I poured the tea into the glass pitcher. Boiling tea. Glass.
I still remember how it disintegrated, allowing scalding tea
to cascade over the counter on to my legs and, yes, nether regions.
For a moment, I was in shock. My parents heard the pitcher
crash and then a few beats later, my screaming.
I ran into the living room, screaming. I could not
elucidate. I could only scream.
Then something happened I will never forget.
My mother, in her frustration over my inability to
articulate that my balls may have just been melted off, drew back her hand and
gave me a good slap across the face.
It was worthy of Bette Davis.
Articulate damn you! |
In further shock, I ran upstairs howling, went into the
bathroom and proceeded to peel off my jeans and the top layer of leg skin went
with it.
Long story short: ER trip, Silvadene cream, bandages and
dressings, home from school for a week.
In answer to the inevitable question (which my classmates
asked as well), I later had two children.
What happened after that was relatives on both sides of my
family spent weeks giving me what they felt was useful advice on how not to
scald your balls off. My sainted Grandma Gottschalk advised putting a wooden
spoon in the middle of the pitcher to absorb the heat.

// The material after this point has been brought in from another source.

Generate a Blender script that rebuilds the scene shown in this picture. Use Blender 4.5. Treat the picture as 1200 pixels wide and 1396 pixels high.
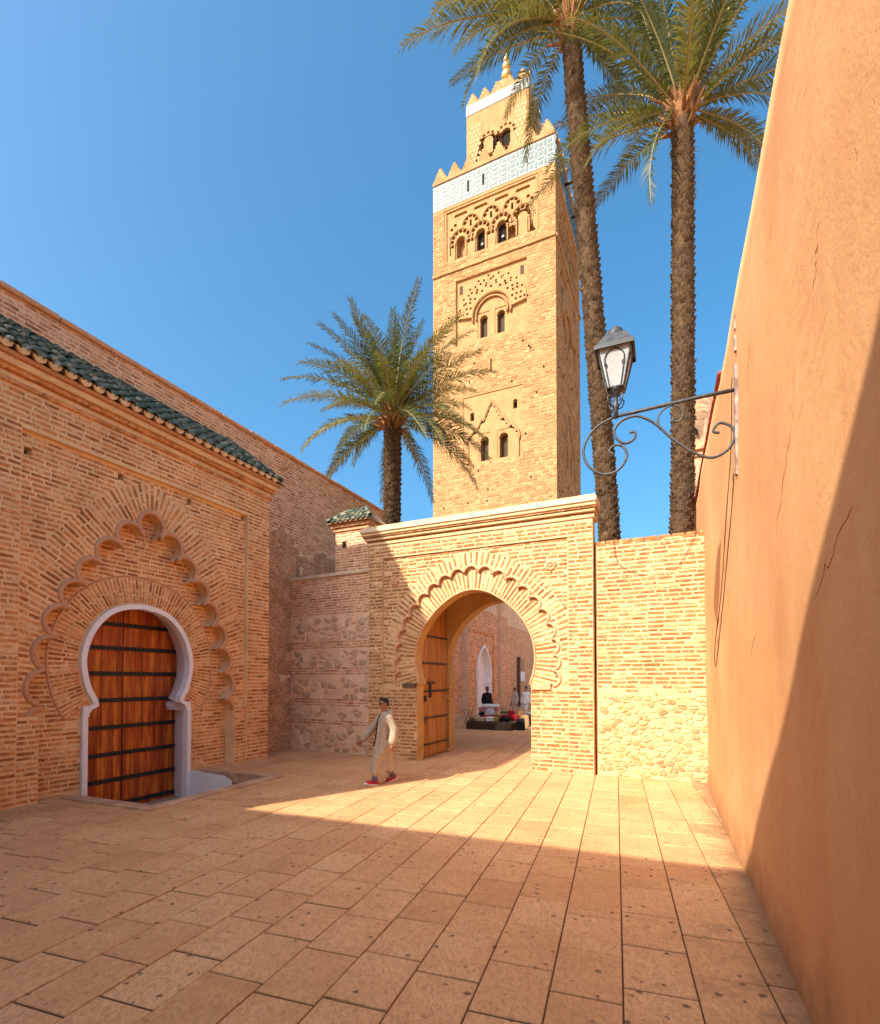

Even at 13, I knew that would not have helped.
The moral of this story is that we wait too long in school
to teach our children the laws of thermodynamics. We think that telling kids
not to put their hands on a hot stove and stick bobby pins in electrical
outlets are enough.
Either that or we feel some lessons need to be learned the hard way. As John
Wayne said, “life is tough; it’s tougher when you’re stupid.”
One thing I couldn’t quite figure out. Why is it that when
mom made Jell-O™ she would boil water and put it in the glass measuring cup and
then into a glass pan without either the cup or the pan similarly shattering?
So if I could pass on one of life’s great pieces of advice
to all other young people it would be in one word: Pyrex.